Développons un peu sa lecture économique de l’éco-anxiété qui met en avant cette dichotomie entre le modèle du développement durable et celui de l’économie écologique.
- Le modèle du développement durable prend en compte trois dimensions – la responsabilité écologique, la solidarité sociale et l’efficacité économique – de manière équivalente, équilibrée, et intégrée, tout en tenant compte des limites des capacités des écosystèmes mondiaux.
- Le modèle de l’économie écologique, pour sa part, est une économie imbriquée dans les cycles de la nature, ralentie, locale, et sobre. À la lumière de ce nouveau paradigme, la décroissance des pays riches apparaît non plus comme une fatalité ou une contrainte mais comme une nécessité éthique et physique et une voie de justice sociale et d’égalité.
Faites vos jeux, pour ma part j’ai le sentiment que le modèle économique du développement durable est devenu un tant soit peu archaïque.
Solange Zongo : l’expérience de la jeunesse face à l’écoanxiété
Solange Zongo a partagé l’expérience de la jeunesse face à l’éco-anxiété, soulignant la polycrise actuelle, qui englobe les aspects climatiques, politiques et migratoires.

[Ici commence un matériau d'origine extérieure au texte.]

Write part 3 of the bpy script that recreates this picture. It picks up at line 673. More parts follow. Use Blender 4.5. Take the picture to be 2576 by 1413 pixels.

Elle a mis en lumière les inégalités intergénérationnelles, comme les discours et la volonté des jeunes qui sont peu, voire pas pris en considération dans les instances de décisions – on lui souhaite d’ailleurs un peu plus de succès à la COP28 –.
Elle a tout particulièrement légitimé la diversité des émotions ressenties par la jeunesse – colère, tristesse, sentiment d’impuissance, rejet ou déni – tout en rappelant que cette jeunesse est loin d’être homogène – les différents contextes socio-économiques et les différentes conséquences sur la santé impactent leur écoanxiété –. Des solutions concrètes ont été présentées, axées sur l’identification des émotions – en s’écoutant et s’informant sur le sujet –, l’action courageuse et l’engagement au sein de communautés – se recentrer sur soi, agir au quotidien, renouer avec le vivant et faire fonctionner l’imaginaire –.
1h30 plus tard, j’étais certes en position latérale de sécurité devant cette exploration profonde et multidimensionnelle de l’éco-anxiété, qui soulignait la nécessité d’une compréhension collective et d’une action immédiate devant l’urgence climatique. Mais je n’étais pas la seule dans la salle. J’ai d’ailleurs recroisé des amitiés de longue date, qui sont toujours autant engagées pour la cause climatique et ça, ça apaise la tension exercée sur ma boule anti-stress.